Summary

Aegisthus, Clytemnestra's lover, appears for the first time and is accompanied by his bodyguards. He is Agamemnon's cousin, and as he rejoices over the murder, we learn the history of the ancestral curse that has led to the King's death. Aegisthus' father, Thyestes, tried unsuccessfully to seize the crown from Agamemnon's father, Atreus, and was exiled from Argos. Eventually, Thyestes returned to the city and begged for mercy. Atreus pretended to welcome him, and then boiled two of Thyestes' sons and served them to his brother, who ate his own children unwittingly. Since that horrible day, Thyestes (now dead) and his son have been exiles. Only now has the terrible crime against Aegisthus' family been avenged.
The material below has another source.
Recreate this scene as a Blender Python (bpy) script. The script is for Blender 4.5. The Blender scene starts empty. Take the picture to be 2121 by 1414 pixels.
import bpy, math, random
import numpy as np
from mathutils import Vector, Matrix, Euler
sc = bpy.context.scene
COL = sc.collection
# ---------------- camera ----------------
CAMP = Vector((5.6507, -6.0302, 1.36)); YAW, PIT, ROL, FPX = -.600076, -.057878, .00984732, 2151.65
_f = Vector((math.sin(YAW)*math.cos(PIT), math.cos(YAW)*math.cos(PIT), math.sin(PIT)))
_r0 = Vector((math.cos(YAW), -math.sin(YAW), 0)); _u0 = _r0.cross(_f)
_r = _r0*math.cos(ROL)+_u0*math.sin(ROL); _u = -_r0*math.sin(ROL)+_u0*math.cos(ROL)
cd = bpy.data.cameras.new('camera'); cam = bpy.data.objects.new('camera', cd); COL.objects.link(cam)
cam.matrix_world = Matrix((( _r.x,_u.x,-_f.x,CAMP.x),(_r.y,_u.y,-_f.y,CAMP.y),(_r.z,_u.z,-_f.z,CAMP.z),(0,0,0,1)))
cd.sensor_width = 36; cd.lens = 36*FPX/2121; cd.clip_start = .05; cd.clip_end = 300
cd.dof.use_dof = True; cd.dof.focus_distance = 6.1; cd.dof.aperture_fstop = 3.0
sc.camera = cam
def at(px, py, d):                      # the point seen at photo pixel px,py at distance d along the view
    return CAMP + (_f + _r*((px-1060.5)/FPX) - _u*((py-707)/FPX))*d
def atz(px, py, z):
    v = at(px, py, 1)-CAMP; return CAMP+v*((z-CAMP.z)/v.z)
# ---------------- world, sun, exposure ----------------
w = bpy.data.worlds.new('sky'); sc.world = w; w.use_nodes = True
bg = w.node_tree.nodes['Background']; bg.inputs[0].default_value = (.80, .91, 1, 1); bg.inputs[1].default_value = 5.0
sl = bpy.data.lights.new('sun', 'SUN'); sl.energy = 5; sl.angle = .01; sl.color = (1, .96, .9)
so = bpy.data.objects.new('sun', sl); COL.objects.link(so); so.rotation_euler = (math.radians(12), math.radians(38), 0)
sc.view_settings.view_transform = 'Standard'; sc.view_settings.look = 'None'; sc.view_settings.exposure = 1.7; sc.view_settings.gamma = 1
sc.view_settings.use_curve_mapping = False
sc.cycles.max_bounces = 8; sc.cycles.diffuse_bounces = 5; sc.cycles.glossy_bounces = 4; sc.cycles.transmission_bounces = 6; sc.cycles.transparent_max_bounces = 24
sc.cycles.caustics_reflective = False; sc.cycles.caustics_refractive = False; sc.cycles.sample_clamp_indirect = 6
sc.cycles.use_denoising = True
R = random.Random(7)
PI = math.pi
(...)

The Chorus taunts Aegisthus, saying that he allowed a woman to do the deed for him, and tells him that he will be executed for the crime. "How shall you be lord of the men of Argos, you / who planned the murder . . . yet could not dare / to act it out?" (1633-35). Aegisthus replies that because of his exile, he could not get close enough to Agamemnon to kill him. He claims that his henchmen and the treasury will enable him to control the city. He promises to have the Chorus killed.
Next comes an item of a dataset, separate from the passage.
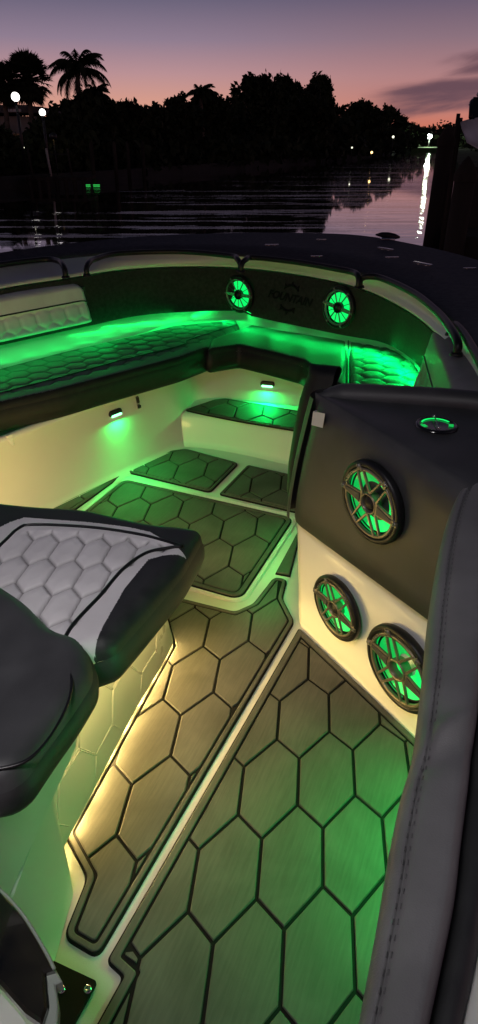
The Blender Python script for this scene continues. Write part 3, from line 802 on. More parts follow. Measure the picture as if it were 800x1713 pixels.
# lower body
bm = bmesh.new()
Lc = 1.25
def div(s): return e0[1]+(e1[1]-e0[1])*(s-e0[0])/(e1[0]-e0[0])
ns = 24
ss = [i/ns*Lc for i in range(ns+1)]
rows = []
for h, o_, df in ((0, .012, 0), (.012, .004, 0), (.03, 0, 0), (None, 0, 0)):
    rows.append([S(s, (div(s)-.006 if h is None else h), o_) for s in ss])
rows.append([S(s, div(s), -.010) for s in ss]); rows.append([S(s, div(s), -.03) for s in ss])
loft(bm, rows)
# rounded leading corner going round to the front face
nr = 10
def cornerP(h, k, rr=.05, off=0):
    a = k/nr*math.pi/2*1.1
    c = S(0, h)-cn*rr
    d = cn*math.cos(a)+(-cu_)*math.sin(a)
    q = c+d*rr
    return q
rows = []
for h in (0, .03, .2, div(0)):
    r_ = [cornerP(h, k) for k in range(nr+1)]
    r_.append(r_[-1]-cn*.5); rows.append(r_)
loft(bm, rows)
part('lower_body', bm, M['gel'], con, True)
# thin moulded trim along the division
bm = bmesh.new(); tube(bm, [S(s, div(s)-.004, -.001) for s in ss], .004, 6); part('trim', bm, M['gel'], con, True)
# upper panel: padded skin with rounded top edge, then horizontal top
def crest(s): return c0[1]+(c1[1]-c0[1])*(s-c0[0])/(c1[0]-c0[0])
bm = bmesh.new(); rows = []
ss2 = [-.02+i/40*(Lc+.02) for i in range(41)]
SH = lambda s, f_: s+(.125*f_**1.3)*(Lc-s)/(Lc+.02)
for f_, o_ in ((0, -.03), (0, .018), (.02, .028), (.2, .032), (.35, .033), (.5, .034), (.65, .034), (.8, .034), (.9, .030)):
    rows.append([S(SH(s, f_), div(s)*(1-f_)+crest(s)*f_, o_*min(1, (s+.03)/.05) if s < .03 else o_) for s in ss2])
top_dir = Vector((cn.x, cn.y, 0)).normalized()*-1
LPX = [(531, 668, .815), (560, 662, .825), (620, 664, .828), (700, 668, .832), (780, 674, .836), (900, 686, .84), (1100, 700, .85)]
lp = [at(x, y, z_) for x, y, z_ in LPX]
lpc = catmull([tuple(p) for p in lp], 60)
lpt = catmull([tuple(p) for p in lp], 41)
crst = [S(SH(s, 1), crest(s), .02) for s in ss2]
for f_, z_ in ((.02, .004), (.08, .008), (.3, .006), (.7, .002), (1, -.004)):
    rows.append([Vector(tuple(a_))*(1-f_)+Vector(tuple(b_))*f_+Vector((0, 0, z_)) for a_, b_ in zip(crst, lpt)])
loft(bm, rows)
# leading edge roll of the panel
rows2 = []
for k in range(9):
    a = k/8*math.pi*.75
    rows2.append([])
    for f_ in [j/14 for j in range(15)]:
        h = div(-.02)*(1-f_)+(crest(-.02)-.01)*f_
        c = S(SH(-.02, f_), h, -.02)
        rows2[-1].append(c+cn*(.045*math.cos(a))+(-cu_)*(.045*math.sin(a)))
loft(bm, rows2)
part('upholstered_panel', bm, M['vinyl_char'], con, True)
top_bvh = rows_bvh(rows)
# raised padded lip along the far edge of the top
bm = bmesh.new()
tube(bm, lpc, [.012+.020*min(1, i/5) for i in range(60)], 16)
part('top_lip', bm, M['vinyl_char'], con, True)
bm = bmesh.new()
wl = lpc[16:]
loft(bm, [[p+np.array([0, .025, .01]) for p in wl], [p*np.array([1, 1, 0])+np.array([0, .03, 0.02]) for p in wl]])
part('front_wall', bm, M['vinyl_black'], con, True)
# white tag on the leading edge
bm = bmesh.new()
tg = [onplane(x, y, P0+cn*.040, cn) for x, y in ((524, 688), (544, 692), (540, 716), (521, 711))]
loft(bm, [[tg[0]+cn*.0, tg[1]], [tg[3], tg[2]]]); loft(bm, [[tg[0]-cn*.012-cu_*.0, tg[0]], [tg[3]-cn*.012, tg[3]]])
part('label_tag', bm, M['tag'], con)
# cup holder: lit ring let into the top
cpt = top_bvh.ray_cast(Vector((0, 0, CAMH)), Vector(ray(730, 713)).normalized())[0]+Vector((0, 0, .001)); print('CUP', cpt)
cup = thing('cup_holder', 'green lit cup holder let into the top of the console', 'cup holder', cpt)
Mx = Matrix.Translation(cpt)
s = .044
bm = bmesh.new(); lathe(bm, [(s*.86, .003), (s*.92, .006), (s*1.05, .006), (s*1.1, .001)], Mx, 48); part('rim', bm, M['gloss'], cup, True)
bm = bmesh.new(); lathe(bm, [(s*.95, .003), (s*.5, .0025), (.001, .002)], Mx, 48); part('cup_wall', bm, M['gloss'], cup, True)
bm = bmesh.new(); lathe(bm, [(s*.72, .0042), (s*.72, .0055), (s*.80, .0055), (s*.80, .0042)], Mx@Matrix.Rotation(0, 4, 'Z'), 40, a0=R(20), a1=R(160)); part('glow_ring', bm, M['cone'], cup, True)
for a0, a1 in ((-32, -4), (184, 212)):
    bm = bmesh.new(); lathe(bm, [(s*.62, .0042), (s*.62, .005), (s*.86, .005), (s*.86, .0042)], Mx, 12, a0=R(a0), a1=R(a1))
    part('side_light', bm, M['conedim'], cup, True)
bm = bmesh.new(); tube(bm, [cpt+Vector((-.004, -.034, .009)), cpt+Vector((.003, .036, .010))], .0014, 8)
for q in (Vector((-.004, -.034, .009)), Vector((.003, .036, .010))):
    bmesh.ops.create_uvsphere(bm, u_segments=10, v_segments=8, radius=.0035, matrix=Matrix.Translation(cpt+q))
part('spindle', bm, M['steel'], cup, True)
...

As they trade threats, Clytemnestra acts as a peacemaker, telling the Chorus that she and Aegisthus could not have acted any other way, and that peace must now reign in Argos under her rule. The defeated Chorus accepts their authority, but declares that when Orestes returns, he will exact vengeance for his father's murder. Aegisthus and Clytemnestra dismiss these words as empty threats, and together they take up the reins of the state.

Commentary

Many versions of Agamemnon's story circulated in Aeschylus' time. In some, Aegisthus, not Clytemnestra, stabs the King. Aeschylus chose to celebrate the heroine at the expense of her lover, however, and so Aegisthus appears here as a strutting fool, a poor match for his bold mate. He has skulked in the shadows while she committed the murderous deed, and now he emerges only to bluster and threaten the Chorus. The terrible story of his family and his brothers' miserable fate wins him some sympathy from the audience, but now that his years in exile have ended, it seems that the only thing he learned in the wilderness was how to bully others into submission. Indeed, Clytemnestra herself appears diminished by her connection to Aegisthus, and their affair is a necessary step in shifting the audience's sympathy from Clytemnestra to her son Orestes in the next play.

Several critics have questioned why Clytemnestra's plot succeeded; why does the Chorus, and all of Argos, submit to a husband- murderer, a blustering braggart and his group of thugs? The Chorus repeatedly threatens to exile or execute the adulterous couple. Why do they not carry out their threats? In part, we can attribute their weakness to Clytemnestra's powerful personality which allows her to mediate the dispute between her lover and the Chorus. The audience also must assume the truth of earlier rumors of discontent with Agamemnon's rule, creating a base of support for his replacements. Argos and the Chorus cannot resist the couple: they must wait for Orestes to avenge his father and save the city. The final lines, appropriately enough, point toward his homecoming in the next part of the trilogy.